2010年10月11日 | 伊勢志摩の歴史・民俗など

戦後の神宮奉納博覧会・開催中の近鉄宇治山田駅

絵葉書・観光パンフなどに見る-名所・風景・風物、あれこれ-

 

昔のお伊勢参り

河崎・河岸の達磨船(だるまぶね)  江戸時代以前の昔のお伊勢参りは、「おかげ参り」も含めて、庶民には、一生に一度、行けるかどうかの命がけの旅であった。この伊勢の地は、古来、外宮・内宮の両大神宮が鎮座する、わが国最大級の由緒ある聖地であり、古くから参宮の為の表街道(参宮街道)や裏街道が通じ、道中の各所に旅人たちの為の宿駅や陣屋が出来、雲出川や櫛田川、宮川などの大きな河川には、船の渡し場や籠、馬の返し場(返馬・へんば)があった。そして、街道筋には名物食を売る店や、謂れのある名所なども次第に整って行った。かつて栄えた古市のような、立派な遊郭をも備え持った門前町は、地方都市ではそうザラにはない。大正時代までは、伊勢の「古市」と言えば、この地方きっての格式の高い花街であり、まだ幾つかの遊郭も残っていた。当地方きっての歓楽街であった事は、言うまでもない。外宮から内宮に向かう途中の尾部坂は、いつの頃からか、参宮客に「間の山・あいのやま」とも呼ばれるようになり、そこには見世物小屋などもあったようだ。江戸時代の川柳に、

「伊勢詣り 大神宮へも ちょっと寄り」

と言うのがある。

 本来の目的は、天照皇大神(あまてらすすめおおみかみ)のおわします内宮への参拝、祈祷であっても、これをサッと済ませて、逸るにまかせて古市へ馳せ参じたようすが、面白おかしく伺えるが、この川柳の「大神宮」は、古市の「遊郭」を意味するのかも知れない。

 

昔の伊勢参宮のガイド・ブック

昔の外宮前の風景  観光名所と言うのは、著名になればなるに従って、訪れる観光客が増えていくのは当然の事である。付随して宿泊施設や食堂、みやげ物屋も増え、ガイド・ブックなどの案内書が出来る。伊勢の事は、江戸の昔からいろんな書物に書かれているが、最も有名な案内書は、「伊勢参宮名所図絵」(寛政9年)と、「伊勢名勝志」(明治22年)、そして神宮司廳発行の「神都名勝誌」(明治28年)であろう。これらは何回も復刻版が出版されているので、市の図書館に行けば見る事が出来る。他に、「伊勢参宮細見大全」(明和三年)や、「伊勢参宮道中獨案内」(明治22年)のような、一般には知られざる名著(稀覯本)もある。

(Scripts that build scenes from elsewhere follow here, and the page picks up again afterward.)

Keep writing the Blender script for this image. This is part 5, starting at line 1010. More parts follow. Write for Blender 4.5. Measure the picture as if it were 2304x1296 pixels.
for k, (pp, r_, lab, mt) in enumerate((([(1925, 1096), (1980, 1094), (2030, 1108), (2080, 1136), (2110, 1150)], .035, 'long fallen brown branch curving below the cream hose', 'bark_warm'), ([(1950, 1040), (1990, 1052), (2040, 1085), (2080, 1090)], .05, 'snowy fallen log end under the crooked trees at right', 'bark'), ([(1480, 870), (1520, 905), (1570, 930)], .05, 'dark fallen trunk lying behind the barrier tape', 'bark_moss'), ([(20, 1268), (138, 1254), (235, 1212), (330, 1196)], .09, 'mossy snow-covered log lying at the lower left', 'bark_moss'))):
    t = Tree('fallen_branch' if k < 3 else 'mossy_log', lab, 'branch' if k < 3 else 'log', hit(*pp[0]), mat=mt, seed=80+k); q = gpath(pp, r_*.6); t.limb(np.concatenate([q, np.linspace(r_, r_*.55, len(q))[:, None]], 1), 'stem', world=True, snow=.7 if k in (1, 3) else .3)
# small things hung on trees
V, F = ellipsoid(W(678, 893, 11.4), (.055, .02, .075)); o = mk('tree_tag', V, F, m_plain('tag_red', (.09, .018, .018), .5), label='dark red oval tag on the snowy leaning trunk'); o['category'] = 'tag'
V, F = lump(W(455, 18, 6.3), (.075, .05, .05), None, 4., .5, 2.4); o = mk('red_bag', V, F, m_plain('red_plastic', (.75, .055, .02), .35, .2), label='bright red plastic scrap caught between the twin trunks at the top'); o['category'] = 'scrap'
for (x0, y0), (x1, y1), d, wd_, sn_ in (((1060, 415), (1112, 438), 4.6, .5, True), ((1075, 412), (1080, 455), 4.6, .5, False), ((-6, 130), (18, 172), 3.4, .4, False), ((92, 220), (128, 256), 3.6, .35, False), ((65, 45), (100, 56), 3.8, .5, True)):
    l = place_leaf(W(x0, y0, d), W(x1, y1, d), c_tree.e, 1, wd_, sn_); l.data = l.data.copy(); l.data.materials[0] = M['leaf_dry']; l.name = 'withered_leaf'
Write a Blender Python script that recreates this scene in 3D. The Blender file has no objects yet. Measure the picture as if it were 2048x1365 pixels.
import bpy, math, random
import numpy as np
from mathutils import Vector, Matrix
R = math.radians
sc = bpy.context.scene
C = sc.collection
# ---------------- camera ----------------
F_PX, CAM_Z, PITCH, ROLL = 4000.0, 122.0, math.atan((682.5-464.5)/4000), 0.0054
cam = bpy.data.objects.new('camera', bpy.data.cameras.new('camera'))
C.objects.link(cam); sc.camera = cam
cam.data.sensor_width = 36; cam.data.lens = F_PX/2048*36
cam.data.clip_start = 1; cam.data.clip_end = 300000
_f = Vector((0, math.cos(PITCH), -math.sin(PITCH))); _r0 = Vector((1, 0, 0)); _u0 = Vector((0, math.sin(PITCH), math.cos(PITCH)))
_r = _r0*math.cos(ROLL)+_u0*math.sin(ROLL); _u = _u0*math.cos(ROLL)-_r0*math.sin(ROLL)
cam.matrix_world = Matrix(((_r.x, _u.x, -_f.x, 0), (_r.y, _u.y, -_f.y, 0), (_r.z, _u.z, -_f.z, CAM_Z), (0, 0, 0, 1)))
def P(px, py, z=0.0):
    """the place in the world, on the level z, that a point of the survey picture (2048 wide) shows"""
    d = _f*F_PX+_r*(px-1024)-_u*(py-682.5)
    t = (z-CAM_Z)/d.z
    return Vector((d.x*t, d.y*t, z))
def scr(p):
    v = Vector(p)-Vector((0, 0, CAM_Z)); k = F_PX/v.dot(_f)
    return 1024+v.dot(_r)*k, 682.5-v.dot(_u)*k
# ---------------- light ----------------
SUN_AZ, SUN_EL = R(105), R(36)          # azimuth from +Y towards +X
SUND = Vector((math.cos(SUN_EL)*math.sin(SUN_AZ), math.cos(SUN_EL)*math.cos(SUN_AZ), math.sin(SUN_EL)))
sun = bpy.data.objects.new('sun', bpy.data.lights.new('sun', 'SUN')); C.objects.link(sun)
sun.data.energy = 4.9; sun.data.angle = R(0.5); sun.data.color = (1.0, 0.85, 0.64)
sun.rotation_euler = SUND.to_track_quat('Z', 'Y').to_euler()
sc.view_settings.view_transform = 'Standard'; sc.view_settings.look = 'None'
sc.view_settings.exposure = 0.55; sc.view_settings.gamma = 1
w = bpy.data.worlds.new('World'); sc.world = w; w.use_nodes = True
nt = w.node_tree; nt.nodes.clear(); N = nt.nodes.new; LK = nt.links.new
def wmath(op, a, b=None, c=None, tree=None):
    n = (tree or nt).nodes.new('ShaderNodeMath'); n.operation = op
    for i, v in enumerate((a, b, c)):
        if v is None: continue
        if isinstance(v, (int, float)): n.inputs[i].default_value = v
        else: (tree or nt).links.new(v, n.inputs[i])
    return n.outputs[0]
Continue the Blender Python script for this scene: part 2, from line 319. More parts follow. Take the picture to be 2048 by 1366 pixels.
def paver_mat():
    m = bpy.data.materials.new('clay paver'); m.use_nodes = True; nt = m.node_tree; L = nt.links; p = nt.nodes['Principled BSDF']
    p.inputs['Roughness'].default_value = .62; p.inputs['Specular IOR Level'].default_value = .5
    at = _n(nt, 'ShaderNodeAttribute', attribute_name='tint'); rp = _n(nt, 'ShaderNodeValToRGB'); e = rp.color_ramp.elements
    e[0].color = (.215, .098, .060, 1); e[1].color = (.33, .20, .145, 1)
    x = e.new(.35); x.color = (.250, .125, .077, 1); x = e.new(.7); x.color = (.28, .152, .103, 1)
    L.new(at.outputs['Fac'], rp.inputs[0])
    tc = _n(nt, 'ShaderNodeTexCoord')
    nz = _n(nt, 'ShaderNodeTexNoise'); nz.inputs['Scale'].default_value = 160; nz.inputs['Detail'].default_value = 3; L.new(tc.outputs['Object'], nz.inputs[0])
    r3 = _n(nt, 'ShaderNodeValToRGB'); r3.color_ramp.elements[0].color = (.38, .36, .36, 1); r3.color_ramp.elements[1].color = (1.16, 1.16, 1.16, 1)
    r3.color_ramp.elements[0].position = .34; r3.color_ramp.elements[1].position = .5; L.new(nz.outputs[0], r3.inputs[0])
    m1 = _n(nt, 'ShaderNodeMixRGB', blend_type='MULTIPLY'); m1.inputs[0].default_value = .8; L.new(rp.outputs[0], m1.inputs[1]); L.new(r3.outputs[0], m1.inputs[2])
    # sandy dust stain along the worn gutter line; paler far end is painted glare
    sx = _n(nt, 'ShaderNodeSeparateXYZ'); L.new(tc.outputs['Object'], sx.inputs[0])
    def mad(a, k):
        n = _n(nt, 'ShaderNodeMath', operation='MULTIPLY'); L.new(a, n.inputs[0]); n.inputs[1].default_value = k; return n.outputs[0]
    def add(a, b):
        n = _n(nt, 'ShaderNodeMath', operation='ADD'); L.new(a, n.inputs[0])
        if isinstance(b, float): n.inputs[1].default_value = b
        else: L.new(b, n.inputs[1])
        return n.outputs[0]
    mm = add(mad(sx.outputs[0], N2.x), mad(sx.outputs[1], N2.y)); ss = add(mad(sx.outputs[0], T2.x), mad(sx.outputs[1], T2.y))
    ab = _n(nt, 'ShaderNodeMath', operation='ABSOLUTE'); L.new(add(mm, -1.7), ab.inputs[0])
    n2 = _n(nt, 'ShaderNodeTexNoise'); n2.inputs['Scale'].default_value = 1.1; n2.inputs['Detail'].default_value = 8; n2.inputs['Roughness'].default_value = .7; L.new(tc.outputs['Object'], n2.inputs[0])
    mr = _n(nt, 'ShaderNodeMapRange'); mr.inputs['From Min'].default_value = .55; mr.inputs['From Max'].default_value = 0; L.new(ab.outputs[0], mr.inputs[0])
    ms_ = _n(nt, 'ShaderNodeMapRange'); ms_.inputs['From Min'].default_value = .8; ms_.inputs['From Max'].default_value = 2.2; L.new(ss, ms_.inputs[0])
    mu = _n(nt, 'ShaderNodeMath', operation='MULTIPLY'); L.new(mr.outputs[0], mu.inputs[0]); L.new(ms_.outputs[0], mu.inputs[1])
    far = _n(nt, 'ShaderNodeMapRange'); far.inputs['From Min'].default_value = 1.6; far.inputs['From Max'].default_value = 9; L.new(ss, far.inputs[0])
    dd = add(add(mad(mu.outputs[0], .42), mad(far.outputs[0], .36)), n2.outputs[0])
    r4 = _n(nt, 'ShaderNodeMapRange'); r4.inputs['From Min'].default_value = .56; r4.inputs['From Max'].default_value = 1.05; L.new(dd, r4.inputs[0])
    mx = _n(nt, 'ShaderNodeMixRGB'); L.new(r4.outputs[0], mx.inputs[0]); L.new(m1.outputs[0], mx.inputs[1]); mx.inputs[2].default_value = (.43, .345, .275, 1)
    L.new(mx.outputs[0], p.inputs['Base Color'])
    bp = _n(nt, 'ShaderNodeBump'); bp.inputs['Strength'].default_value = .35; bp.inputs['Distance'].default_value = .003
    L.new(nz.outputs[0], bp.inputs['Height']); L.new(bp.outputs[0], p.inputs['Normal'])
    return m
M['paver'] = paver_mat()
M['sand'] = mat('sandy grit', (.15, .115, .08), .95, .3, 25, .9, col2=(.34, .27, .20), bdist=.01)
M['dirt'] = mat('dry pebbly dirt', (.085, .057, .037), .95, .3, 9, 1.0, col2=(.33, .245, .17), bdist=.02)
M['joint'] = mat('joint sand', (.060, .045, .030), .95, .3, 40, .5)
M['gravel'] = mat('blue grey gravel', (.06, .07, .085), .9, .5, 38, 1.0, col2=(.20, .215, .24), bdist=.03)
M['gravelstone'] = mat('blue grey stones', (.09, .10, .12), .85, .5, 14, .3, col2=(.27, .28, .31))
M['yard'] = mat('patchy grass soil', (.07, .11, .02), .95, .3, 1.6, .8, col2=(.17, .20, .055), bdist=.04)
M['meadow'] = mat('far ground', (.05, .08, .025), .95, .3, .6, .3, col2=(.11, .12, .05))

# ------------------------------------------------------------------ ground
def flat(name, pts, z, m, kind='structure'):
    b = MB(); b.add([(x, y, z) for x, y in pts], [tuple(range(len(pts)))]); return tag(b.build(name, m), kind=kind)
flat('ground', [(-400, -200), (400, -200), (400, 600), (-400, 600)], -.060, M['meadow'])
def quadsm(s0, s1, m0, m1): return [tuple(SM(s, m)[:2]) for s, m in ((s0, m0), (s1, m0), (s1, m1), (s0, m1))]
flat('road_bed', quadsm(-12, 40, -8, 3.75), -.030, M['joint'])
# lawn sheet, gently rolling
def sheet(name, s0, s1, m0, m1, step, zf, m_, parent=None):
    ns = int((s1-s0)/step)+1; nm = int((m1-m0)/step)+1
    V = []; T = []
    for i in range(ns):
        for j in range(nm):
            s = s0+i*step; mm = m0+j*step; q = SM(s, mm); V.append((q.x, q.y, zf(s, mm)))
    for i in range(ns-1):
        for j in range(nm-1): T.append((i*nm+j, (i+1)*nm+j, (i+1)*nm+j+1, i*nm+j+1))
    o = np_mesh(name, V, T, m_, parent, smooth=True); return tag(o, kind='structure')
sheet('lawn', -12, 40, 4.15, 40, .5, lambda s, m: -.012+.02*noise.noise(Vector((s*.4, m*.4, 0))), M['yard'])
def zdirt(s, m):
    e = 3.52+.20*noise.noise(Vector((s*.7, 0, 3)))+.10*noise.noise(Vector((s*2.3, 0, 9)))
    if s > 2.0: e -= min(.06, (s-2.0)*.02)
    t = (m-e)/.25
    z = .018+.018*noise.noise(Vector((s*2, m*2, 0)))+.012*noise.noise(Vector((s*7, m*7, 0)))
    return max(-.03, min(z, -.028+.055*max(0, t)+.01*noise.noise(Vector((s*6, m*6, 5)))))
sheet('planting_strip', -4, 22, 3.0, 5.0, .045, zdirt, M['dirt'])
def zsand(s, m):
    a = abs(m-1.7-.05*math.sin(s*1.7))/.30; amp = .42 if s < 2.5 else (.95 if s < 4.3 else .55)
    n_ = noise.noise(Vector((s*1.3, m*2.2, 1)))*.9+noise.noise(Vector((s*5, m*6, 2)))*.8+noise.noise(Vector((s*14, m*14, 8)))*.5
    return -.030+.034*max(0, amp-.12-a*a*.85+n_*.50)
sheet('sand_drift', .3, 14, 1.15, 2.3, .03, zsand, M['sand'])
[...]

 書物の他に、いろんな刷り物がある。「名所案内」、「参宮順路」、「獨案内」(ひとりあんない)、「道中志るべ」、「道中双六」はもとより、絵巻物や瓦版などにも及び、江戸時代の墨筆画や木版画をはじめ、印刷技術の飛躍した明治期以降になると、石版画や銅版画、写真版なども加わり、夥しい数となる。それに内宮・外宮の両神宮前や二見ヶ浦の各旅館、食堂兼みやげもの屋などが、それぞれ、鳥瞰図(観光絵地図)入りのP.R.用パンフレットやリーフレット(チラシ)を独自に作って、盛んに旅行客らにばら撒いていた。

錦水橋の手前付近(写真集・伊勢の市電より) 特に伊勢の街は、戦前は「神都」と言って、明治の半ばには国鉄(参宮線)や市電が開通し、皇室ゆかりの神々しさの漂う地方の大都市であった。この様子は、古い絵葉書などを見れば、一目瞭然である。当地伊勢の往時の町並みや名所は、他に、吉田初三郎や新美南果らが描いた幾つかの鳥瞰図に見る事が出来る。中でも、「宇治山田市立体地図」(昭和15年 発行)は、実に細かく見事なタッチの描画で、大変見応えがある。

 

伊勢市の主な昔の鳥瞰図

 我輩、伊勢すずめが、伊勢志摩地方を中心に、これまでに蒐集した三重県下の数々の鳥瞰図の中から、「伊勢」のものを幾つかを紹介しよう。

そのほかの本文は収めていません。